「間違ったこと」と「正しいこと」はどのくらいの分布でしょうか? 全てが正しく、間違えは例外であるというような認識だと思います。
95%はクズ
SF作家の『スタージョン』という人がインタビューで「SF作品の殆どはクズだ」と言われたときに反論せずに同意したと言う話があります。そして付け加えて「すべての物事の95%はクズである」と言っています。理屈っぽいですが、当然、SFの95%はクズだということになります。
この法則を『スタージョンの法則』と呼びます。だから、世の中で正しいことは5%しか無いと言うことになります。
95%のクズを相手すると病気になる
『シンククリアリー』という本でもスタージョンを引いており、世の中の間違ったことを正そうとすると気が狂うから逃げたほうが良いとも言っています。
ただ、人間に備わった能力なのか分からないですが、間違ったことに対する防衛に多大な労力を費やしてしまう事は多いです。
間違えを正しても喜ばれない
私の大好きな会社『サウスウェスト航空』は「人に能力を覚えさせることは容易だが、性格を改善することは無理」と言っています。同社ではたとえパイロットが不足していても、社風に合わない人は採用をしないとしています。
もっと、分かりやすい例えとして「コンビニの採用」を考えて見て下さい。一人は「コンビニ業務の豊富な経験があるが、過去に店の商品を盗む癖がある」人、もうひとりは「コンビニは全く経験が無いが、つい先日まで知っている会社の倉庫で20年間問題なく勤務していた」。
短絡的に考えると、採用したらすぐにレジ打ち出来る最初の人を採用してしまうと思います。ただ、その後店の高価な商品が時々消えるという問題は発生します。
もし、未経験だが、性格には問題ない人を採用した場合、数週間はレジの使い方とか陳列方法、商品の受け入れなどを一から研修する必要があります。ただ、一度仕事を覚えたらその後の問題は無いと考えます。

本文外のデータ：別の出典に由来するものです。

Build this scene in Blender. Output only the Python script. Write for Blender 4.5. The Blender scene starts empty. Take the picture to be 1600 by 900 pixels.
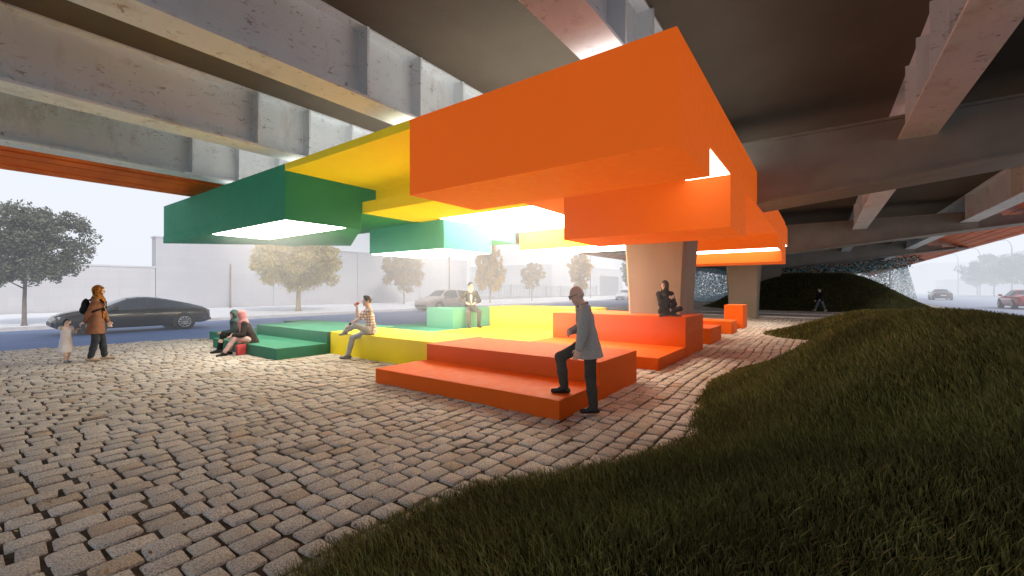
import bpy, bmesh, math, random
import numpy as np
from mathutils import Vector, Matrix
R_ = math.radians
rng = np.random.default_rng(7)
random.seed(7)
sc = bpy.context.scene
C = sc.collection
# ------------------------------------------------------------------ frame
# X runs along the bridge, Y across it (to the left of the view), Z up.
FOC, CAMH = 665.0, 1.68
TH = math.atan(484 / 665.0)
CC, SS = math.cos(TH), math.sin(TH)


def rd(Rr, D):            # right / forward distances from the viewer's standing point -> ground x, y
    return (CC * D + SS * Rr, SS * D - CC * Rr)


# ------------------------------------------------------------------ materials
class NT:
    def __init__(s, name):
        s.m = bpy.data.materials.new(name)
        s.m.use_nodes = True
        s.t = s.m.node_tree
        s.n = s.t.nodes
        s.b = s.n['Principled BSDF']
        s.out = s.n['Material Output']

    def new(s, kind, **kw):
        n = s.n.new(kind)
        for k, v in kw.items():
            if k.startswith('i_'):
                n.inputs[k[2:].replace('_', ' ')].default_value = v
            else:
                setattr(n, k, v)
        return n

    def link(s, a, b):
        s.t.links.new(a, b)

    def ramp(s, fac, stops, interp='LINEAR'):
        r = s.new('ShaderNodeValToRGB')
        r.color_ramp.interpolation = interp
        e = r.color_ramp.elements
        while len(e) < len(stops):
            e.new(0.5)
        for el, (p, c) in zip(e, stops):
            el.position = p
            el.color = (c, c, c, 1) if isinstance(c, (int, float)) else (*c, 1)
        s.link(fac, r.inputs[0])
        return r.outputs[0]

    def noise(s, scale, detail=4, rough=.55, co=None, dist=0.0):
        n = s.new('ShaderNodeTexNoise')
        n.inputs['Scale'].default_value = scale
        n.inputs['Detail'].default_value = detail
        n.inputs['Roughness'].default_value = rough
        n.inputs['Distortion'].default_value = dist
        s.link(co if co is not None else s.co(), n.inputs['Vector'])
        return n.outputs['Fac']

    def co(s, scale=None):
        if not hasattr(s, '_co'):
            s._co = s.new('ShaderNodeTexCoord').outputs['Object']
        if scale is None:
            return s._co
        mp = s.new('ShaderNodeMapping')
        mp.inputs['Scale'].default_value = scale
        s.link(s._co, mp.inputs[0])
        return mp.outputs[0]

    def mix(s, fac, a, b, mode='MIX'):
        n = s.new('ShaderNodeMix', data_type='RGBA', blend_type=mode)
        for k, v in ((0, fac), (6, a), (7, b)):
            if isinstance(v, (int, float)):
                n.inputs[k].default_value = v
            elif isinstance(v, tuple):
                n.inputs[k].default_value = (*v, 1)
            else:
                s.link(v, n.inputs[k])
        return n.outputs[2]

    def math(s, op, a, b=0.0):
        n = s.new('ShaderNodeMath', operation=op)
        for k, v in ((0, a), (1, b)):
            if isinstance(v, (int, float)):
                n.inputs[k].default_value = v
            else:
                s.link(v, n.inputs[k])
        return n.outputs[0]

    def bump(s, h, strength=.3, dist=.01):
        n = s.new('ShaderNodeBump')
        n.inputs['Strength'].default_value = strength
        n.inputs['Distance'].default_value = dist
        s.link(h, n.inputs['Height'])
        s.link(n.outputs[0], s.b.inputs['Normal'])

    def base(s, c):
        if isinstance(c, tuple):
            s.b.inputs['Base Color'].default_value = (*c, 1)
        else:
            s.link(c, s.b.inputs['Base Color'])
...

これで言えることは、万引や悪事と言った間違えを正すことは非常に厳しいということです。 ここからは憶測ですが、あの「セブンイレブン」もレジ打ちや商品陳列についてのマニュアルは準備していると思いますが、万引常習犯を更生する標準手順などは無いと考えます。(あったらごめんなさい)
間違からチューニングをずらす
ラジオを聞いていて内容がひどい場合はどうしますか? チューニングを変えて他局の番組を聞くと思います。ごく一部の人はラジオ局に電話や投書をして改善させることをすると思いますけど。
ただ、日常生活では間違えに対して「電話や投書」のような行為をしてしまいます。「目の前の人の間違えは正さないといけない」とか「もっと良い道具の使い方を教えてあげたい」みたいなことです。
この教えてあげる行為が他人がどう受け止めるか? 想像力を働かして、同じことを自分がやられたらと考えて下さい。スマホでネットを見ていたときに相手から「○○ブラウザのほうが良いよ」と何度も言われることです。
これに対して、「良い情報を教えてくれた。ありがとう」と言えるだろうか? 多分、「別に今のままで良いのだから言わないで欲しい。ありがた迷惑だ」と思うのでは。
そうだ、ありがた迷惑って言葉があるということは、まずは「ありがとう」と感じた後に「迷惑だ」と感じているわけなのです。
だから、「周りの間違えを正したい」と感じたらチューニングを変えて下さい。あと、動機づけという意味では、間違えを正したい衝動に駆られたら頭の中で「ラジオのチューニングノブを回している」ことを思い浮かべてみて下さい。